The Karatheodori’s were one of the most prominent and well connected families in Constantinople. His father Stefanos, a lawyer, served as Ottoman ambassador to Belgium, St. Petersburg & Berlin, where Konstantinos was born.
When the Greco-Turkish war (1897) broke out, Konstantinos sided with the Greeks putting him at odds with Ottoman authorities, as his father was a representative of the Ottoman Government.
Whilst he was born, grew up in and lived in Germany, he was fluent in Greek and maintained many contacts with Greece and the Greek Academic world and was directly involved, in the reorganisation of Greek universities.

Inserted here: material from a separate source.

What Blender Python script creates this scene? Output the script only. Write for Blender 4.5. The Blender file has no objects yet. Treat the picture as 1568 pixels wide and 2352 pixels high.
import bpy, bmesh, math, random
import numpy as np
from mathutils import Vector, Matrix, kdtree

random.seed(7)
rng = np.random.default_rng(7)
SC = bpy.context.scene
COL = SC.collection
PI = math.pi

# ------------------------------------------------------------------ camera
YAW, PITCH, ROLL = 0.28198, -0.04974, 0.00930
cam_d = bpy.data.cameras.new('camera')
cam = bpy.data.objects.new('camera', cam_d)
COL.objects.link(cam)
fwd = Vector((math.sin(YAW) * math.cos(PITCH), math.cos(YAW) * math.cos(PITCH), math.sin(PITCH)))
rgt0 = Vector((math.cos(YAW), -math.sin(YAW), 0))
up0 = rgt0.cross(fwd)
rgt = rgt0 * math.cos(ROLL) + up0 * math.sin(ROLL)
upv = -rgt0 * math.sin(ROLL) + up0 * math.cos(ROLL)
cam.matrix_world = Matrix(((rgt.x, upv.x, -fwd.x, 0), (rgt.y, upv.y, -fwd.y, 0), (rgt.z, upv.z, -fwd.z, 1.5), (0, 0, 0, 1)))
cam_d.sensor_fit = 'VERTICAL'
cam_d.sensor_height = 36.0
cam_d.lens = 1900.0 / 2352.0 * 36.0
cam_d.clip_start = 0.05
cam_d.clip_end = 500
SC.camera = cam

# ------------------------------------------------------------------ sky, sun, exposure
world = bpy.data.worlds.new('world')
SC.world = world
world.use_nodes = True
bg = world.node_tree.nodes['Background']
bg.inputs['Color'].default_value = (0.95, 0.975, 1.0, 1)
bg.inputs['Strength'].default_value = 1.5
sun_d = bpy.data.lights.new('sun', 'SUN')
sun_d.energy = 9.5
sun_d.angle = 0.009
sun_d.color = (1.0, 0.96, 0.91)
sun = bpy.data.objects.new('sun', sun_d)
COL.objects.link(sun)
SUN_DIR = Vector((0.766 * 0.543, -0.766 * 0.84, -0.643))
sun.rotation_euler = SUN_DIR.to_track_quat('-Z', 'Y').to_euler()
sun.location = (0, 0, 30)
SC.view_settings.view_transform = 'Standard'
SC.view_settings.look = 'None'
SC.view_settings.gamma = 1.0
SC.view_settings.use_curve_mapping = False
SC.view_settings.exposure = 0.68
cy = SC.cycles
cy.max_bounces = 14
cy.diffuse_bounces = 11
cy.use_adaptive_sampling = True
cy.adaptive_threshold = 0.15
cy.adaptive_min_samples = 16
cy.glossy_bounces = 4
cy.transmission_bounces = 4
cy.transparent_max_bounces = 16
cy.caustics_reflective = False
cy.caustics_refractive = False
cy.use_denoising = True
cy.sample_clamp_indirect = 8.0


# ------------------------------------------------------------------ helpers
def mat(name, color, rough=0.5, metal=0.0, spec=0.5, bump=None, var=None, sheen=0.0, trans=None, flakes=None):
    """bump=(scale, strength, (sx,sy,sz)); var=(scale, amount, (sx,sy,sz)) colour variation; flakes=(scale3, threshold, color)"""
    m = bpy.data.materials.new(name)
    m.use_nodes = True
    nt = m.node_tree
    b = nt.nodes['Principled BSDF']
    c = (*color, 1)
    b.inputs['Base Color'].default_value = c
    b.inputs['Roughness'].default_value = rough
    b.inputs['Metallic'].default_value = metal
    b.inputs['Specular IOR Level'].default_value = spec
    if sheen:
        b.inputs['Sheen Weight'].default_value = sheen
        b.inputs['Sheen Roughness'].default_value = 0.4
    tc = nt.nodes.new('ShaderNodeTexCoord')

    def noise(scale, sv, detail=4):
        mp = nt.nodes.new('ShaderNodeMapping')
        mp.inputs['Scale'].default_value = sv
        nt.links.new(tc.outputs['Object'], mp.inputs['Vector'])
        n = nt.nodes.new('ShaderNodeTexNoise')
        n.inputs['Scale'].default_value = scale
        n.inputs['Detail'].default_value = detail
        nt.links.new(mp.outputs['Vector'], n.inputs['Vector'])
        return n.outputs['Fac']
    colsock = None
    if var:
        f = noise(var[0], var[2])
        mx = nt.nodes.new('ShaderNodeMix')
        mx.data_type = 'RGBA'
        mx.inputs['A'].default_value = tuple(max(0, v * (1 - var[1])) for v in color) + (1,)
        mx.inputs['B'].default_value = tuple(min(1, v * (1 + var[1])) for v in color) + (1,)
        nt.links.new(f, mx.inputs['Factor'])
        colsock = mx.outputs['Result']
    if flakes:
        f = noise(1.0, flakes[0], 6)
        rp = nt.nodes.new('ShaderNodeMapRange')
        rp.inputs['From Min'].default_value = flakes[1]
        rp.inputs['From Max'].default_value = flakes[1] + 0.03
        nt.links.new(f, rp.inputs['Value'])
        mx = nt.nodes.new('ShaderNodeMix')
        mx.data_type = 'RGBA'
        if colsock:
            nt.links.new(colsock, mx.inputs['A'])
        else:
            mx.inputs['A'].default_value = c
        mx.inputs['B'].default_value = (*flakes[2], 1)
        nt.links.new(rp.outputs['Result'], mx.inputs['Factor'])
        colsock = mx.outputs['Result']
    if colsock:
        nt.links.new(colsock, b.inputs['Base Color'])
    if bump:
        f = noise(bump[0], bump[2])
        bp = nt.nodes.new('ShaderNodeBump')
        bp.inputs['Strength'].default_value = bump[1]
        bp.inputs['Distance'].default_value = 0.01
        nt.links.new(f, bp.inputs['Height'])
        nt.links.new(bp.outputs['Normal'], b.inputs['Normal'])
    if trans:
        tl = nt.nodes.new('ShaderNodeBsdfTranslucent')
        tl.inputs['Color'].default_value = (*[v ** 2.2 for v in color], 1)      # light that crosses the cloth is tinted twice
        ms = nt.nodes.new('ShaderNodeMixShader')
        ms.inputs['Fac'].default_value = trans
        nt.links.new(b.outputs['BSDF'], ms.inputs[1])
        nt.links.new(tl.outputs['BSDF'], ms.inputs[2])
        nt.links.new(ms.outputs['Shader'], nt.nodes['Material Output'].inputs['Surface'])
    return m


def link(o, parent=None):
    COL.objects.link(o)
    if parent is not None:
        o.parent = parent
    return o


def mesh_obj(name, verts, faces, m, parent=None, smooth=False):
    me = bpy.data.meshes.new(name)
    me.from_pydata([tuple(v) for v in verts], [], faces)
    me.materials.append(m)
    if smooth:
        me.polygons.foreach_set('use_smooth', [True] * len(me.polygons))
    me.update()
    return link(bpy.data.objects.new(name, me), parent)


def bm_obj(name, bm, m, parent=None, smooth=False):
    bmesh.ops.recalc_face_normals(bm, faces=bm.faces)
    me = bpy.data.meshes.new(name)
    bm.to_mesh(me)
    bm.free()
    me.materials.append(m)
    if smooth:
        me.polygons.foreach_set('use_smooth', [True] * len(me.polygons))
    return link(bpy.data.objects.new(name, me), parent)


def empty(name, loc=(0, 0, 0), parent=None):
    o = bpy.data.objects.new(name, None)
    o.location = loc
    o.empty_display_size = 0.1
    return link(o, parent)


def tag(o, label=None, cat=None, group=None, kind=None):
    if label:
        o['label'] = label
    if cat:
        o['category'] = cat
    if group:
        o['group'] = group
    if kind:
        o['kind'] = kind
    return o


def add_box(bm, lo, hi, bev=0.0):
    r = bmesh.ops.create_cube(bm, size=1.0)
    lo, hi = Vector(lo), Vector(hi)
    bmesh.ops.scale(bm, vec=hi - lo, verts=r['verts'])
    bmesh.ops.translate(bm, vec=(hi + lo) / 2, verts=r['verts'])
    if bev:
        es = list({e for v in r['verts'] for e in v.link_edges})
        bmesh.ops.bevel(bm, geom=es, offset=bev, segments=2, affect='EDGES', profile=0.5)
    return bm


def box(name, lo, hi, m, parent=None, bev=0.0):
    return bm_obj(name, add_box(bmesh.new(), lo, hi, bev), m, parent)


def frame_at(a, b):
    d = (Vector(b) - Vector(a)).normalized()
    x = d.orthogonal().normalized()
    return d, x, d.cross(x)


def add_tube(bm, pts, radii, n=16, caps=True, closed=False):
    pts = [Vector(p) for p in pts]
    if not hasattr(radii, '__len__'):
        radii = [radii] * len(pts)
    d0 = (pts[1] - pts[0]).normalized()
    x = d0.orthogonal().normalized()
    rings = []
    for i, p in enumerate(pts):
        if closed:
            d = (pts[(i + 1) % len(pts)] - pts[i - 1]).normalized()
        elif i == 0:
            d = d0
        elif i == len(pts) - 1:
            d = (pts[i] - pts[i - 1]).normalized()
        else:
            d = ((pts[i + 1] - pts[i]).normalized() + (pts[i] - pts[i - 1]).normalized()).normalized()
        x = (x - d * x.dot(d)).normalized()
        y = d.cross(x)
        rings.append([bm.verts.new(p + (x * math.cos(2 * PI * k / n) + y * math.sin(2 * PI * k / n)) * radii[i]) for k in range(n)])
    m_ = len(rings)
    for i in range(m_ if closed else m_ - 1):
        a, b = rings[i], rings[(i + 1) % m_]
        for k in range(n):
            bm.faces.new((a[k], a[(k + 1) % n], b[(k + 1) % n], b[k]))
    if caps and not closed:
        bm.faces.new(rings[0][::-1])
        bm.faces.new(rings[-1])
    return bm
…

After the Greek Army assumed control of Smyrni and the region of Ionia in 1919, Greek Prime Minister Eleftherios Venizelos invited Karatheodori to establish a new Greek University there. He was appointed Dean of the University and toured Europe buying books & equipment. The university however, would never admit students due to the Asia Minor Catastrophe. Karatheodri managed to save books from the library and was rescued by the battleship Naxos. Karatheodori later taught at the Athens Polytechnic University and the Kapodistrian University also in Athens.
A new Greek University would finally materialise, with the establishment of the Aristotle University of Thessaloniki in 1925.
There is a Karatheodori Family Museum in the village of Nea Vyssa in Thrace, named after the family’s original village of Vyssa in Eastern Thrace, where many survivors of the Greek Genocide (1914-23) settled. There is also the Karatheodori Museum in Komotini also in Thrace.
Karatheodori died on this day in Munich in 1950.